From Private Collectors to Founding Kunsthalle Praha

Collectors Interview | Pavlína and Petr Pudil

It all started, when Pavlína and Petr Pudil wanted to buy a decoration for their living room. 20 years later, the couple have not only built up a foundation collection of 3,000 works by the most important artists in the Czech Republic and the surrounding countries from modernism to the present day, but have also founded the Kunsthalle Praha, an exciting young institution that puts this very collection in dialog with international artists. We spoke to Petr and Pavlína Pudil about their development from “hobby collectors” to founders of an important art institution.



You live here with the foundation’s art, ready to travel internationally. Don’t you miss the works when they leave?

Pavlína Pudil: As a collector, you like to share it with someone. So loaning it out is a good opportunity to share your works and make your collection visible. We loan to many institutions. Our biggest work of Kikki Kogelnik was loaned to Albertina Modern when they opened three years ago. We recently sold a Monet –as it was made in the 19th century and our collection starts in the twentieth, it did not really fit. We decided to sell it and be able to buy more contemporary art from it. But I do miss it a little bit.


How did your journey in art collecting begin?

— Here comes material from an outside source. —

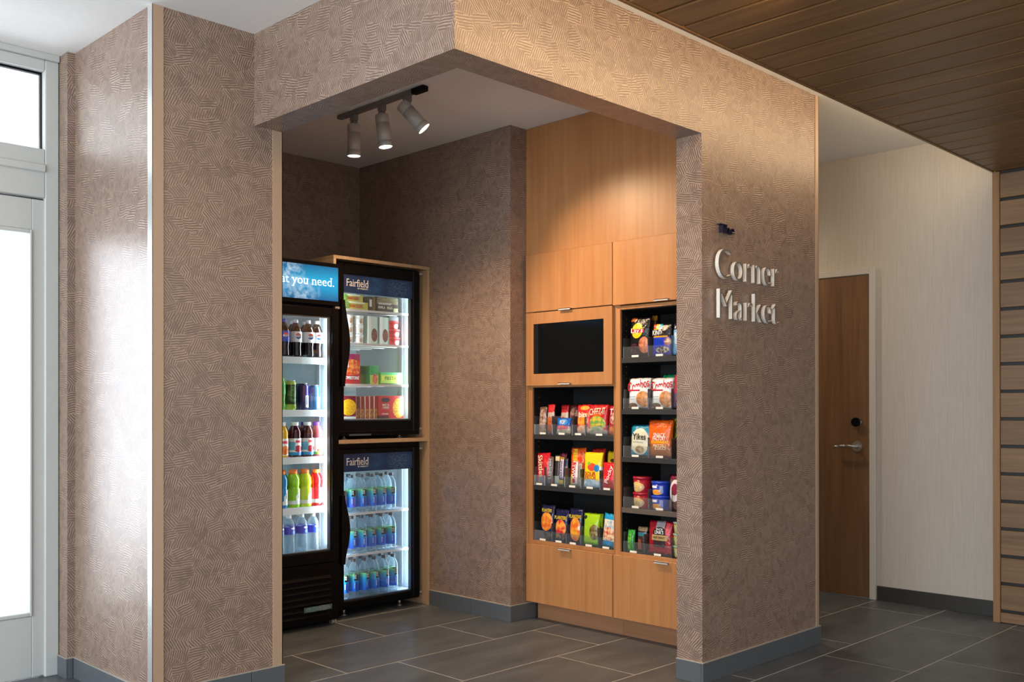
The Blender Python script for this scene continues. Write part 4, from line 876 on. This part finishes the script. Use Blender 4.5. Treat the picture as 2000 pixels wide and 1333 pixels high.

Pavlína: It all started more than 20 years ago with an oil painting by a quite unknown Czech painter, Zdeňka Marschalová, that we had actually bought for decorating our living room. The painting showed card players, and we loved it a lot. We did not have any background in art then, but you know how it is: it pretty soon became an addiction. You realize that you have entered this big world and spend days on end educating yourself. And soon you realize that you are not only an art lover but a collector.
Petr Pudil: The first painting we bought for the collection was a “Black Pierrot” by Jindřich Štyrský. So our collection started with Czech modern art, which set the tone for the future.


Pavlína and Peter Pudil. Photos: Maria Belova.


It was a long way from buying your first painting to founding Kunsthalle Praha. Tell us about your journey.

Pavlína: We wanted to do more with our art and realized that the Czech art scene could use some support. We started by supporting the National Gallery, but from our point of view, it was not efficient enough.

Petr: The moment that this building appeared on the market, we immediately knew that it’s a wonderful life opportunity. This old industrial building in such a great location. I’m also a real estate developer and I am convinced that there is no other building in Prague like this one. From this point onward, we asked ourselves what the vision and program should be and started to hire the first people for our team, who are with us until today. It took us three and a half years to fix the place.


What are your main learnings so far?

Petr: Running a museum is one of the most difficult businesses I ever did. Because normally, when you run something like a company, being excellent in one or two skill sets is pretty much enough to be successful. As an art institution, you have to be very much advanced in almost every aspect, from marketing over gastronomy to visitor service, in exhibition research, publication research, collecting – almost everything has to be perfect.

Pavlína: We have also noticed how different life is for a collector who is independent in comparison to running an institution. Our perspective has completely changed. Now we are collecting in the institutional view – looking at filling the gaps in our collection. We have a team and a strategy. And we are focusing on pieces that are important for the collection in the long-term perspective or vision.


Pavlína Pudil reveals a fraction of the collection within their home. Photos: Maria Belova.


What’s the philosophy behind your collection and Kunsthalle Praha?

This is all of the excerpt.